Think like a homebuyer and save $15,000?

crucial property market research

Thinking like a homebuyer when buying your first investment property could save you a lot of cash.

You and I have been told that one of the worst mistakes aspiring investors make is to do it on their own.

We’re told that DIY-ing it would lead us overpaying and buying the wrong property.

Having a property expert, advisor or buyer’s agent will prevent this from happening. That’s simply because they have the experience and knowledge that we lack as beginner investors.

Admittedly, I used to believe it too and even preached it when I was the Managing Editor at Your Investment Property. I even used them myself.

But I started my investment journey doing it on my own.

Recently, I started receiving emails from first-time investors asking me how to confidently start investing without paying a hefty $15,000 fee for a buyer’s agent’s service.

They want to know reliable ways to assess a property with good potential. On their own.

So it got me thinking…

Long before buyer’s agents, advisors, coaches and experts became a “necessity” for an aspiring investor, people were doing it by themselves. And quite frankly, they’ve done quite well on average.

So how did they invest way back then?

It’s simple. They invested like a homebuyer.

Think like a homebuyer and save $15,000?

It’s a radical thought. But hear me out.

If you already bought your home and want to buy an investment property next (because your friends and everyone you know are already investing) then you’ve already got the requisite experience.

You’ve been through the whole process. You can use this to your advantage.

So how do you apply this mindset when buying an investment property?

Research as if you’re buying your own home.

As a homebuyer, you’d only buy in areas that you know very well. If you’re not very familiar with the suburb, you’d spend a lot of time scrutinising and learning everything about it.

You don’t just rely on the information you get from the internet or from the agent. You actually go and visit the area. You look at every street and try to figure out what makes it tick. You look for signs that it’s a safe place.

You also check out the people who live there. What are they like? Are people moving in the area? Why? If the opposite is true, you’d find out why.

You look for lifestyle factors. What amenities are available?

Are there good infrastructures such as transport, shops, schools, parks and other amenities that make for a good lifestyle? As a homebuyer, you check that the area has all these and more.

If you apply the same rigour when looking for an investment property, you’re already well ahead.

Inspect the property as if you’re going to live there.

When you attend open homes as a homebuyer, you look for features that would make the place not just liveable but also desirable.

You scrutinise the size of the rooms, the natural lighting and the overall layout and structure of the place. 

A lot of investors forget that people want to live in a nice, comfortable home and tend to just focus on the numbers. Then they wonder why their property is always vacant.

That’s why thinking like a homebuyer can be helpful when choosing the right property to buy. 

It’s not about whether you want to live there but whether other people like your potential tenants or buyers would want to. 

Buy the best property you can afford.

As a homebuyer, you want to buy the best home you can afford. You’re careful not to overextend because you don’t want to lose the family home.
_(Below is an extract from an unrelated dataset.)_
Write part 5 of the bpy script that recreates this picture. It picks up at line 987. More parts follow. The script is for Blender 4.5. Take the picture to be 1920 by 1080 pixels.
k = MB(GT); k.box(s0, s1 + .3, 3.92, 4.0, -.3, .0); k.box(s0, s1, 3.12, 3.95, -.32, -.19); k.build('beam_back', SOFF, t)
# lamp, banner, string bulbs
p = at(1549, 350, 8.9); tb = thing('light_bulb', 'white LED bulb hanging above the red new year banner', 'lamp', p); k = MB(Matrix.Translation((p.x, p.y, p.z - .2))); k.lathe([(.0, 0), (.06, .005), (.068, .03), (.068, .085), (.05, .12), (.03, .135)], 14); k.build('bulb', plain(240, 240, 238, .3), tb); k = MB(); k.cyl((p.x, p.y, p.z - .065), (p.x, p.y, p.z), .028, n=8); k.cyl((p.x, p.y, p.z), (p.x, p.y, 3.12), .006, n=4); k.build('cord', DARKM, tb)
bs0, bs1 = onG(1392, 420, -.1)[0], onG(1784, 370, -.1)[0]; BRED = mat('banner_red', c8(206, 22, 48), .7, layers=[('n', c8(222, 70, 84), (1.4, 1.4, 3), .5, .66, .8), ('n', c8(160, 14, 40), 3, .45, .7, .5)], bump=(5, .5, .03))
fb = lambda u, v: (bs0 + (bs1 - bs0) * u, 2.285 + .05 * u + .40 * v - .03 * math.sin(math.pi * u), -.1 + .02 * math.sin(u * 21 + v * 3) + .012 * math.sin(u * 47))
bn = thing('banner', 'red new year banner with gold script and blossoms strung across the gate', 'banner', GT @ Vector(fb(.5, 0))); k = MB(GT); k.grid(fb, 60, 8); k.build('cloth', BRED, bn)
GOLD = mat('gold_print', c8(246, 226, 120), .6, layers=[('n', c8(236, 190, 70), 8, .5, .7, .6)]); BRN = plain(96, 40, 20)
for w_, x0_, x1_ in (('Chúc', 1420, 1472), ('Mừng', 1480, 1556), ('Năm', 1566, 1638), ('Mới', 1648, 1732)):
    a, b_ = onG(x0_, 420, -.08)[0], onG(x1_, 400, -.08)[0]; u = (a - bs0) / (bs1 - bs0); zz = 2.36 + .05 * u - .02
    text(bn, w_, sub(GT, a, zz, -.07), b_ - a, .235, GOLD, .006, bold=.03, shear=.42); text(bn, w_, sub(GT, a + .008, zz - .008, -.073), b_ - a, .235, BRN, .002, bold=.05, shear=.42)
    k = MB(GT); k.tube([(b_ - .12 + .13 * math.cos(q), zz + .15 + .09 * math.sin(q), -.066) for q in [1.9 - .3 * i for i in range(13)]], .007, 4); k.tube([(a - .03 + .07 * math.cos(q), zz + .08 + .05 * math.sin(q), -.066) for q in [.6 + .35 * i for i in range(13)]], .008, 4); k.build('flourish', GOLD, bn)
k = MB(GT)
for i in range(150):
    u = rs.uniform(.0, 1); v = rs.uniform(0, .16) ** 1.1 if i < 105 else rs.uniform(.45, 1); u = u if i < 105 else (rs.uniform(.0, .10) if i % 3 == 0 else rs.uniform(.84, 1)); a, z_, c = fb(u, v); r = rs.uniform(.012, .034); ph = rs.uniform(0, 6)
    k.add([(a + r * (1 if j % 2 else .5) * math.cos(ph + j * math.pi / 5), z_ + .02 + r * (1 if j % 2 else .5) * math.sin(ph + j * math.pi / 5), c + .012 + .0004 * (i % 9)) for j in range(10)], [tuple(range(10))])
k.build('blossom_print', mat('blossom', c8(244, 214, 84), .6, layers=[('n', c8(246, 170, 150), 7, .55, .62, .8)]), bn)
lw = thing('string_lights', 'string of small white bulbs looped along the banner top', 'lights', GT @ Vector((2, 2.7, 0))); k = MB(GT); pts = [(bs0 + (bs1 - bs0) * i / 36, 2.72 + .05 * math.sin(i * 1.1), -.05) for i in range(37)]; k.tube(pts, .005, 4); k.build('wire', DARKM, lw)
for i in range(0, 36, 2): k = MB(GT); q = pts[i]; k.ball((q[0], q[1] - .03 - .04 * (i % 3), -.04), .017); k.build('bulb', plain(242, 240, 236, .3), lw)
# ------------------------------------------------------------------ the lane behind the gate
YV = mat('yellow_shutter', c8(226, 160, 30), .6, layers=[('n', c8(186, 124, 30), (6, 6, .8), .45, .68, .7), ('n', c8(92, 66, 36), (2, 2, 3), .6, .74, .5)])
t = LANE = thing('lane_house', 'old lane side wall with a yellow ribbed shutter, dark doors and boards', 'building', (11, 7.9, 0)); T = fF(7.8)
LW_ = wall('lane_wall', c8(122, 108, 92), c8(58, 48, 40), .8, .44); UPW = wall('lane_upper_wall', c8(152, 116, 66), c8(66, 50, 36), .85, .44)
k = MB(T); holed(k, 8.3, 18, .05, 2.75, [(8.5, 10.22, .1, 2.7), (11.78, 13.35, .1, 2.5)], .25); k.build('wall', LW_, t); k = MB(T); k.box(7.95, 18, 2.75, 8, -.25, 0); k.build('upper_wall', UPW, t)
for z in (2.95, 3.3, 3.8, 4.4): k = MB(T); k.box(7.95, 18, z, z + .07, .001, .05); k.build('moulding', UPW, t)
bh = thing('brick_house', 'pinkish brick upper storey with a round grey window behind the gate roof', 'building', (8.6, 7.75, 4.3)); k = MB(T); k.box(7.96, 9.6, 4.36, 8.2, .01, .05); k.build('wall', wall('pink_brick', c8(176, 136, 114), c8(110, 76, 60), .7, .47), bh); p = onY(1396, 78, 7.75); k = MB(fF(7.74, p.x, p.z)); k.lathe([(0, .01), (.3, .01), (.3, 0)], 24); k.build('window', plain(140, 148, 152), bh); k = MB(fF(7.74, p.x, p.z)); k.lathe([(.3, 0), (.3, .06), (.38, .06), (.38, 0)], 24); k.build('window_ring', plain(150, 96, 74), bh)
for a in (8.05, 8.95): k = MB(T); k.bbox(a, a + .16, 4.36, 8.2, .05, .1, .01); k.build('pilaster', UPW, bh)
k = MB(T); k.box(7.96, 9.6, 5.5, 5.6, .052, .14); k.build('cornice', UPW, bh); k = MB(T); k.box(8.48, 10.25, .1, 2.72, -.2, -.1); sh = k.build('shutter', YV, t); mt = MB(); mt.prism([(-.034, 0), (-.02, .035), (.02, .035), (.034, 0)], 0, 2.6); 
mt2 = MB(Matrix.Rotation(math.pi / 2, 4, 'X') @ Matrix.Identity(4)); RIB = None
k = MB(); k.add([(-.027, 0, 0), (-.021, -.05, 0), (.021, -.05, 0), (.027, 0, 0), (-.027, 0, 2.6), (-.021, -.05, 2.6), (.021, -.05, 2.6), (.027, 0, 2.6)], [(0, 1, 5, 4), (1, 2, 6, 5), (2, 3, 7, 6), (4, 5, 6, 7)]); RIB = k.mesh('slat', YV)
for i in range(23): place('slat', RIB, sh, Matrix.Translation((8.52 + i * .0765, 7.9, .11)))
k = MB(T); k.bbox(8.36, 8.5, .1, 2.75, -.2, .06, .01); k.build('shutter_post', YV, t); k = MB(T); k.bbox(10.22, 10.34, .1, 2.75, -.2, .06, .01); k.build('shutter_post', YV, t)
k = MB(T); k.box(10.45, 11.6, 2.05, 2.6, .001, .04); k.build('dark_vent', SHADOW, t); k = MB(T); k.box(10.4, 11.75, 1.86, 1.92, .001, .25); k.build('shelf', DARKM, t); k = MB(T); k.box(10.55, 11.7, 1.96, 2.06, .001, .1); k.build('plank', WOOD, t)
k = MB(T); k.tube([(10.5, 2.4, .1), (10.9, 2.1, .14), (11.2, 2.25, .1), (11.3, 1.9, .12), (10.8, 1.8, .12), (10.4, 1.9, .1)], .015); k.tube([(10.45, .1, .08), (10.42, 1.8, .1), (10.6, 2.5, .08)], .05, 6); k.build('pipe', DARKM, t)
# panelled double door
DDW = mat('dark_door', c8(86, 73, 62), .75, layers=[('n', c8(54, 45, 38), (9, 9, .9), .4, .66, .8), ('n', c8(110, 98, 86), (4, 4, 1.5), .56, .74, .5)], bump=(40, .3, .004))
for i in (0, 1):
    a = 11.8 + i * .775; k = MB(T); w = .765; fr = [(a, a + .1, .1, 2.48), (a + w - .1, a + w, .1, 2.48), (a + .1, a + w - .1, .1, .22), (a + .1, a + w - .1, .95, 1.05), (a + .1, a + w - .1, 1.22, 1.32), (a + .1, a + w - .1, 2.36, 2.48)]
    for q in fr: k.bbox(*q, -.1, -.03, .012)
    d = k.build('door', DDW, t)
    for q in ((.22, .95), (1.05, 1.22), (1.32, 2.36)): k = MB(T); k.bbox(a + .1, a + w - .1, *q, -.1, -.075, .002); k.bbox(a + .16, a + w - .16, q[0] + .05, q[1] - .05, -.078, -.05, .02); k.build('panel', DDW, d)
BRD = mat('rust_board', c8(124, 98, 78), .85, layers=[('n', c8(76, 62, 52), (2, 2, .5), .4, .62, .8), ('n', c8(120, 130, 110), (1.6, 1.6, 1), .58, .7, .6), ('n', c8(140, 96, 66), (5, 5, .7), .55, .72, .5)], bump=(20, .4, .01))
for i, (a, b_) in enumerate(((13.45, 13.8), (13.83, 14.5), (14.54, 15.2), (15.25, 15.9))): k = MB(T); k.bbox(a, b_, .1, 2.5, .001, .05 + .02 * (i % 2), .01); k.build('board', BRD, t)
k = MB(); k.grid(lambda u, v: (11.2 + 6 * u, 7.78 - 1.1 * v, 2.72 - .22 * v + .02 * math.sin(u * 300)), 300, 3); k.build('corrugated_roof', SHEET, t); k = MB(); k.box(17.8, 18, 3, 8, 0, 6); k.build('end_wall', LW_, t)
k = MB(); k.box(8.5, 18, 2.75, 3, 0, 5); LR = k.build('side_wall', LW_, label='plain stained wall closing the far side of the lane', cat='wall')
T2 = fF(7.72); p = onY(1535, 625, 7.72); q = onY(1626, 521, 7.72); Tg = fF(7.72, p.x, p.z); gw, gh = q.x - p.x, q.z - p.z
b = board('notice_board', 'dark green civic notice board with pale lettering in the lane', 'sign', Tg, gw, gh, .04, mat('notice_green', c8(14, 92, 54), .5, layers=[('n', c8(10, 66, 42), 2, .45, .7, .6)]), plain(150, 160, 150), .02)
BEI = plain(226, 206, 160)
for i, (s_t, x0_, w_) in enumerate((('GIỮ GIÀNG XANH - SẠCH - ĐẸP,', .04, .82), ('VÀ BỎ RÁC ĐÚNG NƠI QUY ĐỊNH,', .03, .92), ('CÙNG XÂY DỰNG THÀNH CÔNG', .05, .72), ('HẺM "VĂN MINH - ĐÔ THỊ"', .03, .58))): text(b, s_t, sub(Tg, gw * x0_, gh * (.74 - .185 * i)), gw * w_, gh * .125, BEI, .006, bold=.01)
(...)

So you strike a balance of picking the best property that you could comfortably support for a long time.

By being able to hold a quality property over the long term, you’re dramatically boosting your chances of making handsome profits when you sell.

Keeping it simple is the key.

As you can see, you don’t need fancy apps and spreadsheets to know you’re buying a good property at a reasonable price.

You just need to get back to basics and remember that people will be living in your property. Know what’s important to them and buy the property that meets that need.

You’ll also be saving yourself a hefty $15,000 in the process.

If however, you feel stuck and need help to move forward, by all means, get a coach or a buyer’s agent.

Just make sure they’re truly independent and reputable.

May your investments be profitable, Always!